Heap / Priority Queue
Overview
A heap is the right data structure whenever you need:
- Top-K anything, maintain a size-K heap. The heap gives O(n log K) instead of O(n log n) sorting.
- Streaming order statistics, kth smallest/largest, running median, sliding-window extremes.
- Scheduling with dynamic priorities, reorganize, task scheduling, meeting rooms.
- Greedy selection, always take the best (cheapest, earliest, largest) element, then update.
Python: heapq is a min-heap on a list. Negate values for max-heap.
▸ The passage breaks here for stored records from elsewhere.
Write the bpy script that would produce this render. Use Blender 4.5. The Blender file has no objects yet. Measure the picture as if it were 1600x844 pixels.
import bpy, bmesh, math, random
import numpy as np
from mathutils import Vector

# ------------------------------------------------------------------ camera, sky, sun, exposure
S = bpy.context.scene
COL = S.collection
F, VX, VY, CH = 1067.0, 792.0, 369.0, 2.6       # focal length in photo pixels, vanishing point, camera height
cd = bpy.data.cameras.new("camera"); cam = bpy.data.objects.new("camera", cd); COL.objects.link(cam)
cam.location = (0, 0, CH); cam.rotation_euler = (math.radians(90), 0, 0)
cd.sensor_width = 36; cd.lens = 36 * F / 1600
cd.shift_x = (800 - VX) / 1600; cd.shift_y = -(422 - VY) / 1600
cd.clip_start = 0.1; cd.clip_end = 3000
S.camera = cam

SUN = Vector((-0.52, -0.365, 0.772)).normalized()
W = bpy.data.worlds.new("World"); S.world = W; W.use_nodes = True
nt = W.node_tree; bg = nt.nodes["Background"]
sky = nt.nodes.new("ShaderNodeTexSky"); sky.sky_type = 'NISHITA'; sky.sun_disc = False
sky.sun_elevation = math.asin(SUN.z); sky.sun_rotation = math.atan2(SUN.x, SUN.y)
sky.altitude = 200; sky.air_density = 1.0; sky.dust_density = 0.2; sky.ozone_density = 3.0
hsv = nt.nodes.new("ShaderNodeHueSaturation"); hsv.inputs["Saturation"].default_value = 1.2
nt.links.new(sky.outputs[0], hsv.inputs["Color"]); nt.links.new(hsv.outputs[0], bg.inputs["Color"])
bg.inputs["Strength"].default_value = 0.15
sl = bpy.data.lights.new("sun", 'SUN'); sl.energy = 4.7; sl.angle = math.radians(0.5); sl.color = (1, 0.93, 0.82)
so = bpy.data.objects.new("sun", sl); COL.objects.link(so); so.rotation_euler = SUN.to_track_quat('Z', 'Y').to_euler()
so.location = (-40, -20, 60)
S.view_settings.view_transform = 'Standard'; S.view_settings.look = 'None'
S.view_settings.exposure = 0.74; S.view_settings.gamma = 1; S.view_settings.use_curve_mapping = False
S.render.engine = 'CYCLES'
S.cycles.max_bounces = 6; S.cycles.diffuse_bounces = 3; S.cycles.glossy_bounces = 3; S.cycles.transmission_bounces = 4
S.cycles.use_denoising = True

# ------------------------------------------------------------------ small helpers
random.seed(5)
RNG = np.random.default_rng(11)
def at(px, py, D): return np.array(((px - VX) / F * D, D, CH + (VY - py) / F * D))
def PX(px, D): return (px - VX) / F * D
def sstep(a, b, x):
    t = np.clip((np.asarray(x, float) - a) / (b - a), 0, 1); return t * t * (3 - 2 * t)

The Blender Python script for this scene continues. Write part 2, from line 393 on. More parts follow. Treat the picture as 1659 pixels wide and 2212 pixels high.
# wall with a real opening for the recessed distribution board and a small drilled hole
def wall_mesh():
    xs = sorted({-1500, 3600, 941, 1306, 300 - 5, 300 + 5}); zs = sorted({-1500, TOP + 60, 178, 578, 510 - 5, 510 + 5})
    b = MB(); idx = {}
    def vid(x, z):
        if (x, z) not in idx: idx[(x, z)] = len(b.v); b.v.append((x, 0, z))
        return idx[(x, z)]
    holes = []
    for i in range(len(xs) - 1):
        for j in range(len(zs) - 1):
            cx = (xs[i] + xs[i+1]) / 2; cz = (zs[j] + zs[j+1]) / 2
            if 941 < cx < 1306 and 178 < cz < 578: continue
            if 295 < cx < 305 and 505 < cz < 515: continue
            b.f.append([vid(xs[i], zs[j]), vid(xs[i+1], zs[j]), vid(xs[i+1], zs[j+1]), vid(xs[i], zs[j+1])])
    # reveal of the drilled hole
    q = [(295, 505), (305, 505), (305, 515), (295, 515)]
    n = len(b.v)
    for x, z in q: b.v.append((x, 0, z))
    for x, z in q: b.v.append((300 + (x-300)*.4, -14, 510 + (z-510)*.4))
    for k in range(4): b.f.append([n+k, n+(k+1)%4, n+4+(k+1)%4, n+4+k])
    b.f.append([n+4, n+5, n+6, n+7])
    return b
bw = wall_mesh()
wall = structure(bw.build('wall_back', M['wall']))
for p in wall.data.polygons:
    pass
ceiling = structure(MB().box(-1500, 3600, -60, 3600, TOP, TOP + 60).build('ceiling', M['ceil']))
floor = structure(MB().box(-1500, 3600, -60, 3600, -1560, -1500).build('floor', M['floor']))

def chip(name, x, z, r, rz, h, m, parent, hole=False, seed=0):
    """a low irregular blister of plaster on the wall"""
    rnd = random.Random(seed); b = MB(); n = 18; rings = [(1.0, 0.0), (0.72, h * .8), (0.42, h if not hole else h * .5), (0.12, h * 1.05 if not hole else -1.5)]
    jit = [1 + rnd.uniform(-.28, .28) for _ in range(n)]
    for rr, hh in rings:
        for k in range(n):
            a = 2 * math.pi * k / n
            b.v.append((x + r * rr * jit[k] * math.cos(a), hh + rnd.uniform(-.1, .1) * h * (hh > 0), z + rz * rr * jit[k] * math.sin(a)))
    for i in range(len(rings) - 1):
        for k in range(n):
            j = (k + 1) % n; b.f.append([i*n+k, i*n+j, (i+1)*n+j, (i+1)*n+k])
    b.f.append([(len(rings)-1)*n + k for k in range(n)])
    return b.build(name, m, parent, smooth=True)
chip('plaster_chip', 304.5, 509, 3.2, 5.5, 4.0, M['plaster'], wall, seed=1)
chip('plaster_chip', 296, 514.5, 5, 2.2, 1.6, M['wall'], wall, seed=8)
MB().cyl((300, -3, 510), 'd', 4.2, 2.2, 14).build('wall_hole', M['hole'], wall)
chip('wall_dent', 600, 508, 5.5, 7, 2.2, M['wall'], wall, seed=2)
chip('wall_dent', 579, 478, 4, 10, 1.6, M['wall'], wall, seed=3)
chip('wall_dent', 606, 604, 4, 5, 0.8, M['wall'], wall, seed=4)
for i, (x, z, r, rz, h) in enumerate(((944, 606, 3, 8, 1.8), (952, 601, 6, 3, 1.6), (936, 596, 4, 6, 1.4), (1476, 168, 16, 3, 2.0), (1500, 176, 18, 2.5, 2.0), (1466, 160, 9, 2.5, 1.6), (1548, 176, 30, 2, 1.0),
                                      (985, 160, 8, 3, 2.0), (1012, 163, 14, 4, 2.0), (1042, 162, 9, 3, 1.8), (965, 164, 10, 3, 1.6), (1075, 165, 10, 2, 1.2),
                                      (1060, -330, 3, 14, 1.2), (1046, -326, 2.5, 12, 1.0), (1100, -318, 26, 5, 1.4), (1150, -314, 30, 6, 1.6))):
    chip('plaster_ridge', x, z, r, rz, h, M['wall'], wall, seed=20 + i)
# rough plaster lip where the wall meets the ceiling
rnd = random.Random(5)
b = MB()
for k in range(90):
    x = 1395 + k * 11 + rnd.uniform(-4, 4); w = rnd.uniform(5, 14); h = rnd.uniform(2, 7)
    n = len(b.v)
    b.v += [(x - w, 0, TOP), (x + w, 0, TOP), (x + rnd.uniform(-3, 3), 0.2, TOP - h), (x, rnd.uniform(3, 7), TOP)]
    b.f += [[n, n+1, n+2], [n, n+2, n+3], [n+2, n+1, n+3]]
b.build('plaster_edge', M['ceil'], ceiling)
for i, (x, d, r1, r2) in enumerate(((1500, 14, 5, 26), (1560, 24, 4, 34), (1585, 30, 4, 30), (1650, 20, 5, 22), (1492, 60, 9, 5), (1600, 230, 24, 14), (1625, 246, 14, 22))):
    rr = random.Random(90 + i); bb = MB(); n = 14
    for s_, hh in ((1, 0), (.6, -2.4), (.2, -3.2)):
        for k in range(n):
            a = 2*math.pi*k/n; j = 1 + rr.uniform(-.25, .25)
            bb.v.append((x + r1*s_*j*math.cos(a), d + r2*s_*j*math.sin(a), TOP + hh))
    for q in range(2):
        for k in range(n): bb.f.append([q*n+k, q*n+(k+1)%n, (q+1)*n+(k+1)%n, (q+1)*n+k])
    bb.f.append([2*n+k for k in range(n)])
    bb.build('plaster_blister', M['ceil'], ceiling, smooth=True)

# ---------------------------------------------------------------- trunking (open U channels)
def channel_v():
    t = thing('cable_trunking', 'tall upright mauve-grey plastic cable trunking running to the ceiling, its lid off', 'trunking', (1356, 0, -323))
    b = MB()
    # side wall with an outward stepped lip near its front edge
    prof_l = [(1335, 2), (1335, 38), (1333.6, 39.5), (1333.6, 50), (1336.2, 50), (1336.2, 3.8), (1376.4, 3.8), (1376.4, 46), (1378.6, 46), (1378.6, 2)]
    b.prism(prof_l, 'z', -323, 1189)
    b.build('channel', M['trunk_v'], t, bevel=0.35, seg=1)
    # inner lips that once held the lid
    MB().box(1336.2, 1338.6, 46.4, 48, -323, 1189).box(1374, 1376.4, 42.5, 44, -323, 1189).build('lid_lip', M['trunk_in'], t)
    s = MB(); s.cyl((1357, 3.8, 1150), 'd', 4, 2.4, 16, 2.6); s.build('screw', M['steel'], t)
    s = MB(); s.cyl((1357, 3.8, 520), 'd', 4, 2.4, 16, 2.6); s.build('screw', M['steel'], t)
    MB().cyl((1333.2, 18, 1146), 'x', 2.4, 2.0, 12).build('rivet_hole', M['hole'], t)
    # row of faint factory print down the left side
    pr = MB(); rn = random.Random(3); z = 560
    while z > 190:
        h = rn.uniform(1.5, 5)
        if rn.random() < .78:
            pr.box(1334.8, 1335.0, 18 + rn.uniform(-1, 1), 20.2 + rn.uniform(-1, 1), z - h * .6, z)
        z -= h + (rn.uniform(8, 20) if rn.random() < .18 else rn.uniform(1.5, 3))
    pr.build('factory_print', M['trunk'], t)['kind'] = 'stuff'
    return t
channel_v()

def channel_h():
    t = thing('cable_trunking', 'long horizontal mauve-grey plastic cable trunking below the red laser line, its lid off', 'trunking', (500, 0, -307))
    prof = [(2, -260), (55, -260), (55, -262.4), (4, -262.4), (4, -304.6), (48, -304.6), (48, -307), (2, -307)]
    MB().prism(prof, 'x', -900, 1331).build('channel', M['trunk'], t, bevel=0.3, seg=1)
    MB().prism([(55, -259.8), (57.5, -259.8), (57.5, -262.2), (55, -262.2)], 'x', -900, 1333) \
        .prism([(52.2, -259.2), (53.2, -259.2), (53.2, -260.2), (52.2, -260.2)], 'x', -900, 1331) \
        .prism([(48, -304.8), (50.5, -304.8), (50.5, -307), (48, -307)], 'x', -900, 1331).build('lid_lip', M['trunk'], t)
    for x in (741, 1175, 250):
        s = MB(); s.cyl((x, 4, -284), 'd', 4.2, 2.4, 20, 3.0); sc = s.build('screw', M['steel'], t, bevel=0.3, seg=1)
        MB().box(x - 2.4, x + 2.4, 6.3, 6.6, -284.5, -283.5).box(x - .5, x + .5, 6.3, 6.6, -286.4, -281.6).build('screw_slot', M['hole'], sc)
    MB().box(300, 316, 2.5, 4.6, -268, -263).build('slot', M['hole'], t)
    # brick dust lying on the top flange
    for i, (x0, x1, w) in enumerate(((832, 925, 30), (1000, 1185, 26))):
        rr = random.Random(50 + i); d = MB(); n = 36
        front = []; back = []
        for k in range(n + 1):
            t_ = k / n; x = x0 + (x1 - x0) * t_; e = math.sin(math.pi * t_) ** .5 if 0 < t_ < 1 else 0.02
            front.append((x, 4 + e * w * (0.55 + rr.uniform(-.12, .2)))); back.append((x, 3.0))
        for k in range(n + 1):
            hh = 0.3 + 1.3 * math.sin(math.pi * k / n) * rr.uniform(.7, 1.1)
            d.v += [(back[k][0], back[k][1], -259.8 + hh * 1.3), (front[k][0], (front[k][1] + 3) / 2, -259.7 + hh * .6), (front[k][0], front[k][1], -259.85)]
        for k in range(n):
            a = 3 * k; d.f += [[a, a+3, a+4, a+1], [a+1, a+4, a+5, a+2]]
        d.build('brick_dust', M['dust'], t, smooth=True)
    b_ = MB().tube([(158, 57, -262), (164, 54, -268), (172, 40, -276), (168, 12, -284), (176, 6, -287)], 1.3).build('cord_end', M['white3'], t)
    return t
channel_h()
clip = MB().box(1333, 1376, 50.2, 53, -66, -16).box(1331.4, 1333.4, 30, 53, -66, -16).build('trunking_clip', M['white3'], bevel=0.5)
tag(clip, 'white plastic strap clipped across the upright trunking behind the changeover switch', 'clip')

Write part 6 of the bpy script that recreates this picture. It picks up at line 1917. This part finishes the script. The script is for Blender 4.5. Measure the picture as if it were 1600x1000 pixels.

Heaps don’t support efficient arbitrary key lookup, pair with a hash map for “delete or update by key” (see Twitter).
Problems
- 703. Kth Largest Element in a Stream (Easy)
- 1046. Last Stone Weight (Easy)
- 973. K Closest Points to Origin (Medium)
- 215. Kth Largest Element in an Array (Medium)
- 621. Task Scheduler (Medium)
- 355. Design Twitter (Medium)
- 295. Find Median from Data Stream (Hard)
Key patterns unlocked here
- Size-K min-heap for online top-K, 703.
- Greedy selection with max-heap, 1046.
- Size-K heap by distance, 973.
- Quickselect vs. heap, 215 (classic time vs. space trade-off).
- Greedy scheduling with a counter and a max-heap, 621.
- Heap merge across per-user feeds, 355.
- Two heaps balancing a median, 295 (canonical).